[Scenes as source code]
····················

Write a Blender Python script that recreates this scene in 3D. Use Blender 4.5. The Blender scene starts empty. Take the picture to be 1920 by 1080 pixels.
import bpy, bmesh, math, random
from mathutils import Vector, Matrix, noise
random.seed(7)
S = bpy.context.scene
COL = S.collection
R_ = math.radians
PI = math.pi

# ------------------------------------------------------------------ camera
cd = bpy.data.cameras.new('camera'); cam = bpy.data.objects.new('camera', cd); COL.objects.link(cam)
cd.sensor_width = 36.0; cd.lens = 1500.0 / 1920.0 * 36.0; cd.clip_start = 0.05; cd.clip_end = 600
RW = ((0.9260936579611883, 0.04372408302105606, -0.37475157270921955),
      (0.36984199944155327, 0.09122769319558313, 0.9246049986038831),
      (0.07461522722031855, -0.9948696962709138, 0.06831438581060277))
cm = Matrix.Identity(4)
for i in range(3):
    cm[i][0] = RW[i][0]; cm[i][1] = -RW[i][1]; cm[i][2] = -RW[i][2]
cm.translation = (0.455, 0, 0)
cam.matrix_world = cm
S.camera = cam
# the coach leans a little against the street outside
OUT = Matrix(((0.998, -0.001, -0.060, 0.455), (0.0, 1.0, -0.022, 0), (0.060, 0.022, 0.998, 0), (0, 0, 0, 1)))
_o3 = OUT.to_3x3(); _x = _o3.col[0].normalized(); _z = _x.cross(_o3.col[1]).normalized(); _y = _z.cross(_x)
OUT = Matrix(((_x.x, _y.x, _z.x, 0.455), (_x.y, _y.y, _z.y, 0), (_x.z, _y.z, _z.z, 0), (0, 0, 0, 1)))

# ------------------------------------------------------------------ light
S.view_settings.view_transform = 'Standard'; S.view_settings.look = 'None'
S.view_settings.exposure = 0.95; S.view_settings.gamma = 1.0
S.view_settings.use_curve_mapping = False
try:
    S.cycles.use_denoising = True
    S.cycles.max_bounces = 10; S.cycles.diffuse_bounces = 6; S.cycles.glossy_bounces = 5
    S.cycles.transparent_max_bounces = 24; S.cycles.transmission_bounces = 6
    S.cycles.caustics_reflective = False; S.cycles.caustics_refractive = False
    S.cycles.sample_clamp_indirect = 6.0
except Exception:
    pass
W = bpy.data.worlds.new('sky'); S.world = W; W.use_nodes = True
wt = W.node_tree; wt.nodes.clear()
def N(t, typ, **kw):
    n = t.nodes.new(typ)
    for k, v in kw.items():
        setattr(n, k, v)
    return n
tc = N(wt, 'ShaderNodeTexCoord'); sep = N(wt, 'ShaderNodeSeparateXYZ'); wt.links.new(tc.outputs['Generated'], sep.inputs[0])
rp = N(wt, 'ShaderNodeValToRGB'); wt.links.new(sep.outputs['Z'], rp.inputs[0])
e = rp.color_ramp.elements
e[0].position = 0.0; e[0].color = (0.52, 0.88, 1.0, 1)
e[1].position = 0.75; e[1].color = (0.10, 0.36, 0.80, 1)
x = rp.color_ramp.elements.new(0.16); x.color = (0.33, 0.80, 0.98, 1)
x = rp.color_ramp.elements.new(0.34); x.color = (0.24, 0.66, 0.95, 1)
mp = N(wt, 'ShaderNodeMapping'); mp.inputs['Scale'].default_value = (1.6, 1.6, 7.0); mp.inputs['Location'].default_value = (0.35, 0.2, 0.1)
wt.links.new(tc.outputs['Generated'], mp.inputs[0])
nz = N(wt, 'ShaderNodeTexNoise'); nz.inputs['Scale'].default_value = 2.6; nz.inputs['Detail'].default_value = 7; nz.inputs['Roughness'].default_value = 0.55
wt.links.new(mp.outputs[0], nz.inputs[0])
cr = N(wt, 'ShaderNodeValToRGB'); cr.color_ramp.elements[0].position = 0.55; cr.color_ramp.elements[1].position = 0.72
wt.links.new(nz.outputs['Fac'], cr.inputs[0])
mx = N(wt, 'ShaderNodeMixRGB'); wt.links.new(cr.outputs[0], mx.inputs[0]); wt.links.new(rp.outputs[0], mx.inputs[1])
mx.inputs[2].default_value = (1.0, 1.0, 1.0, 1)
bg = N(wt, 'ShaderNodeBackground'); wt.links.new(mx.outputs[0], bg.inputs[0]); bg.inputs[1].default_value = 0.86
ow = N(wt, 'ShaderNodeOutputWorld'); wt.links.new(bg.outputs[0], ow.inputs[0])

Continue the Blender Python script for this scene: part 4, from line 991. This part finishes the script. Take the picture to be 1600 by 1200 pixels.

····················

● **PROMPT**
Extract every record. Keep wording exact.

● **RESPONSE TO THIS TASK**
Write a Blender Python script that recreates this scene in 3D. Use Blender 4.5. The Blender scene starts empty. Take the picture to be 1920 by 1080 pixels.
import bpy, bmesh, math, random
from mathutils import Vector, Matrix, noise
random.seed(7)
S = bpy.context.scene
COL = S.collection
R_ = math.radians
PI = math.pi

# ------------------------------------------------------------------ camera
cd = bpy.data.cameras.new('camera'); cam = bpy.data.objects.new('camera', cd); COL.objects.link(cam)
cd.sensor_width = 36.0; cd.lens = 1500.0 / 1920.0 * 36.0; cd.clip_start = 0.05; cd.clip_end = 600
RW = ((0.9260936579611883, 0.04372408302105606, -0.37475157270921955),
      (0.36984199944155327, 0.09122769319558313, 0.9246049986038831),
      (0.07461522722031855, -0.9948696962709138, 0.06831438581060277))
cm = Matrix.Identity(4)
for i in range(3):
    cm[i][0] = RW[i][0]; cm[i][1] = -RW[i][1]; cm[i][2] = -RW[i][2]
cm.translation = (0.455, 0, 0)
cam.matrix_world = cm
S.camera = cam
# the coach leans a little against the street outside
OUT = Matrix(((0.998, -0.001, -0.060, 0.455), (0.0, 1.0, -0.022, 0), (0.060, 0.022, 0.998, 0), (0, 0, 0, 1)))
_o3 = OUT.to_3x3(); _x = _o3.col[0].normalized(); _z = _x.cross(_o3.col[1]).normalized(); _y = _z.cross(_x)
OUT = Matrix(((_x.x, _y.x, _z.x, 0.455), (_x.y, _y.y, _z.y, 0), (_x.z, _y.z, _z.z, 0), (0, 0, 0, 1)))

# ------------------------------------------------------------------ light
S.view_settings.view_transform = 'Standard'; S.view_settings.look = 'None'
S.view_settings.exposure = 0.95; S.view_settings.gamma = 1.0
S.view_settings.use_curve_mapping = False
try:
    S.cycles.use_denoising = True
    S.cycles.max_bounces = 10; S.cycles.diffuse_bounces = 6; S.cycles.glossy_bounces = 5
    S.cycles.transparent_max_bounces = 24; S.cycles.transmission_bounces = 6
    S.cycles.caustics_reflective = False; S.cycles.caustics_refractive = False
    S.cycles.sample_clamp_indirect = 6.0
except Exception:
    pass
W = bpy.data.worlds.new('sky'); S.world = W; W.use_nodes = True
wt = W.node_tree; wt.nodes.clear()
def N(t, typ, **kw):
    n = t.nodes.new(typ)
    for k, v in kw.items():
        setattr(n, k, v)
    return n
tc = N(wt, 'ShaderNodeTexCoord'); sep = N(wt, 'ShaderNodeSeparateXYZ'); wt.links.new(tc.outputs['Generated'], sep.inputs[0])
rp = N(wt, 'ShaderNodeValToRGB'); wt.links.new(sep.outputs['Z'], rp.inputs[0])
e = rp.color_ramp.elements
e[0].position = 0.0; e[0].color = (0.52, 0.88, 1.0, 1)
e[1].position = 0.75; e[1].color = (0.10, 0.36, 0.80, 1)
x = rp.color_ramp.elements.new(0.16); x.color = (0.33, 0.80, 0.98, 1)
x = rp.color_ramp.elements.new(0.34); x.color = (0.24, 0.66, 0.95, 1)
mp = N(wt, 'ShaderNodeMapping'); mp.inputs['Scale'].default_value = (1.6, 1.6, 7.0); mp.inputs['Location'].default_value = (0.35, 0.2, 0.1)
wt.links.new(tc.outputs['Generated'], mp.inputs[0])
nz = N(wt, 'ShaderNodeTexNoise'); nz.inputs['Scale'].default_value = 2.6; nz.inputs['Detail'].default_value = 7; nz.inputs['Roughness'].default_value = 0.55
wt.links.new(mp.outputs[0], nz.inputs[0])
cr = N(wt, 'ShaderNodeValToRGB'); cr.color_ramp.elements[0].position = 0.55; cr.color_ramp.elements[1].position = 0.72
wt.links.new(nz.outputs['Fac'], cr.inputs[0])
mx = N(wt, 'ShaderNodeMixRGB'); wt.links.new(cr.outputs[0], mx.inputs[0]); wt.links.new(rp.outputs[0], mx.inputs[1])
mx.inputs[2].default_value = (1.0, 1.0, 1.0, 1)
bg = N(wt, 'ShaderNodeBackground'); wt.links.new(mx.outputs[0], bg.inputs[0]); bg.inputs[1].default_value = 0.86
ow = N(wt, 'ShaderNodeOutputWorld'); wt.links.new(bg.outputs[0], ow.inputs[0])

Continue the Blender Python script for this scene: part 4, from line 991. This part finishes the script. Take the picture to be 1600 by 1200 pixels.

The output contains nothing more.